Description of the task -> Copy each line below without leaving any out.

Supplied information ->

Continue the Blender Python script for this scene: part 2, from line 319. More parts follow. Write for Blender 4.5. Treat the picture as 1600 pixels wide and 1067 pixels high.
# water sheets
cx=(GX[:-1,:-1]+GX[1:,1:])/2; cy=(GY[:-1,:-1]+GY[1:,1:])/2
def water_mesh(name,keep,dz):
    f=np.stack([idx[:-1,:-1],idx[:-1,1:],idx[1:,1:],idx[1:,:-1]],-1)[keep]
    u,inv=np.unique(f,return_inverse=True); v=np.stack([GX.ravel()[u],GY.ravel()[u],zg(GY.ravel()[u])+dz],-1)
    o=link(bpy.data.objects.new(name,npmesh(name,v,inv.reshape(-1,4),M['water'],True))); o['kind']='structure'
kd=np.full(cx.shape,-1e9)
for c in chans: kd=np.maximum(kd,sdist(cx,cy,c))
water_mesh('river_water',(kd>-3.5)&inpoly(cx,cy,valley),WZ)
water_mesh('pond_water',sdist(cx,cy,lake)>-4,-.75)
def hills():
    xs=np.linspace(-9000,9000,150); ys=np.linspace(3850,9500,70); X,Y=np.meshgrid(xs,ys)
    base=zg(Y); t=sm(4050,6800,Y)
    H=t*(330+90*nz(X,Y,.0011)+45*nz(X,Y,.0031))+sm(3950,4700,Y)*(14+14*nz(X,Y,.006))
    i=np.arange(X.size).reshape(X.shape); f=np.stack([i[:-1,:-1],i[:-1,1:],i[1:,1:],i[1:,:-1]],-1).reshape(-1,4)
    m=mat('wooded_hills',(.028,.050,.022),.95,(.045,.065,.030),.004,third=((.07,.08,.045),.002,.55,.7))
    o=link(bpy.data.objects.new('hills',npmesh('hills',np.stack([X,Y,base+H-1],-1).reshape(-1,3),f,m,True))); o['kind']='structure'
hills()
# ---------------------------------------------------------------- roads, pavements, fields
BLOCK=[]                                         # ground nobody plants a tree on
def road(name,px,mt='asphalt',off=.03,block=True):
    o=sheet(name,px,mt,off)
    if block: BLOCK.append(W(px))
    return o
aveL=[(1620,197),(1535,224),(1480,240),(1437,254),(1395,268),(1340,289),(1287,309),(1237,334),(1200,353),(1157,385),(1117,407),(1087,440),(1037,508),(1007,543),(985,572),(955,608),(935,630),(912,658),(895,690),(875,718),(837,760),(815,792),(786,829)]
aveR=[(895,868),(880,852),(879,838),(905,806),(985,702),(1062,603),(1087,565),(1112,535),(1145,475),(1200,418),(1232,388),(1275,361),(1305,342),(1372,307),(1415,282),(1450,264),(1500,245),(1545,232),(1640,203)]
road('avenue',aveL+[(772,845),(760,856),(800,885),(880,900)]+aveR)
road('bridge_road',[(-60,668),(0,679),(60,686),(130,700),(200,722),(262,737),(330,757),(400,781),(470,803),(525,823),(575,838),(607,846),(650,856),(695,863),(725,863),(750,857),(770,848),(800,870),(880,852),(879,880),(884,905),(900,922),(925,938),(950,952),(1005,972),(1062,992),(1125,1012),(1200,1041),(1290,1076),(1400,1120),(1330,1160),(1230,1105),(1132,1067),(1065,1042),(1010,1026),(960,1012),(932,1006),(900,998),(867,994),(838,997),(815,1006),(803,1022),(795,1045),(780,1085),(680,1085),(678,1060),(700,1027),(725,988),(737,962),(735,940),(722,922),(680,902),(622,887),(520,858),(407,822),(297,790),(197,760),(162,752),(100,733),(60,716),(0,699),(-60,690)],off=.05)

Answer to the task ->
Continue the Blender Python script for this scene: part 2, from line 319. More parts follow. Write for Blender 4.5. Treat the picture as 1600 pixels wide and 1067 pixels high.
# water sheets
cx=(GX[:-1,:-1]+GX[1:,1:])/2; cy=(GY[:-1,:-1]+GY[1:,1:])/2
def water_mesh(name,keep,dz):
    f=np.stack([idx[:-1,:-1],idx[:-1,1:],idx[1:,1:],idx[1:,:-1]],-1)[keep]
    u,inv=np.unique(f,return_inverse=True); v=np.stack([GX.ravel()[u],GY.ravel()[u],zg(GY.ravel()[u])+dz],-1)
    o=link(bpy.data.objects.new(name,npmesh(name,v,inv.reshape(-1,4),M['water'],True))); o['kind']='structure'
kd=np.full(cx.shape,-1e9)
for c in chans: kd=np.maximum(kd,sdist(cx,cy,c))
water_mesh('river_water',(kd>-3.5)&inpoly(cx,cy,valley),WZ)
water_mesh('pond_water',sdist(cx,cy,lake)>-4,-.75)
def hills():
    xs=np.linspace(-9000,9000,150); ys=np.linspace(3850,9500,70); X,Y=np.meshgrid(xs,ys)
    base=zg(Y); t=sm(4050,6800,Y)
    H=t*(330+90*nz(X,Y,.0011)+45*nz(X,Y,.0031))+sm(3950,4700,Y)*(14+14*nz(X,Y,.006))
    i=np.arange(X.size).reshape(X.shape); f=np.stack([i[:-1,:-1],i[:-1,1:],i[1:,1:],i[1:,:-1]],-1).reshape(-1,4)
    m=mat('wooded_hills',(.028,.050,.022),.95,(.045,.065,.030),.004,third=((.07,.08,.045),.002,.55,.7))
    o=link(bpy.data.objects.new('hills',npmesh('hills',np.stack([X,Y,base+H-1],-1).reshape(-1,3),f,m,True))); o['kind']='structure'
hills()
# ---------------------------------------------------------------- roads, pavements, fields
BLOCK=[]                                         # ground nobody plants a tree on
def road(name,px,mt='asphalt',off=.03,block=True):
    o=sheet(name,px,mt,off)
    if block: BLOCK.append(W(px))
    return o
aveL=[(1620,197),(1535,224),(1480,240),(1437,254),(1395,268),(1340,289),(1287,309),(1237,334),(1200,353),(1157,385),(1117,407),(1087,440),(1037,508),(1007,543),(985,572),(955,608),(935,630),(912,658),(895,690),(875,718),(837,760),(815,792),(786,829)]
aveR=[(895,868),(880,852),(879,838),(905,806),(985,702),(1062,603),(1087,565),(1112,535),(1145,475),(1200,418),(1232,388),(1275,361),(1305,342),(1372,307),(1415,282),(1450,264),(1500,245),(1545,232),(1640,203)]
road('avenue',aveL+[(772,845),(760,856),(800,885),(880,900)]+aveR)
road('bridge_road',[(-60,668),(0,679),(60,686),(130,700),(200,722),(262,737),(330,757),(400,781),(470,803),(525,823),(575,838),(607,846),(650,856),(695,863),(725,863),(750,857),(770,848),(800,870),(880,852),(879,880),(884,905),(900,922),(925,938),(950,952),(1005,972),(1062,992),(1125,1012),(1200,1041),(1290,1076),(1400,1120),(1330,1160),(1230,1105),(1132,1067),(1065,1042),(1010,1026),(960,1012),(932,1006),(900,998),(867,994),(838,997),(815,1006),(803,1022),(795,1045),(780,1085),(680,1085),(678,1060),(700,1027),(725,988),(737,962),(735,940),(722,922),(680,902),(622,887),(520,858),(407,822),(297,790),(197,760),(162,752),(100,733),(60,716),(0,699),(-60,690)],off=.05)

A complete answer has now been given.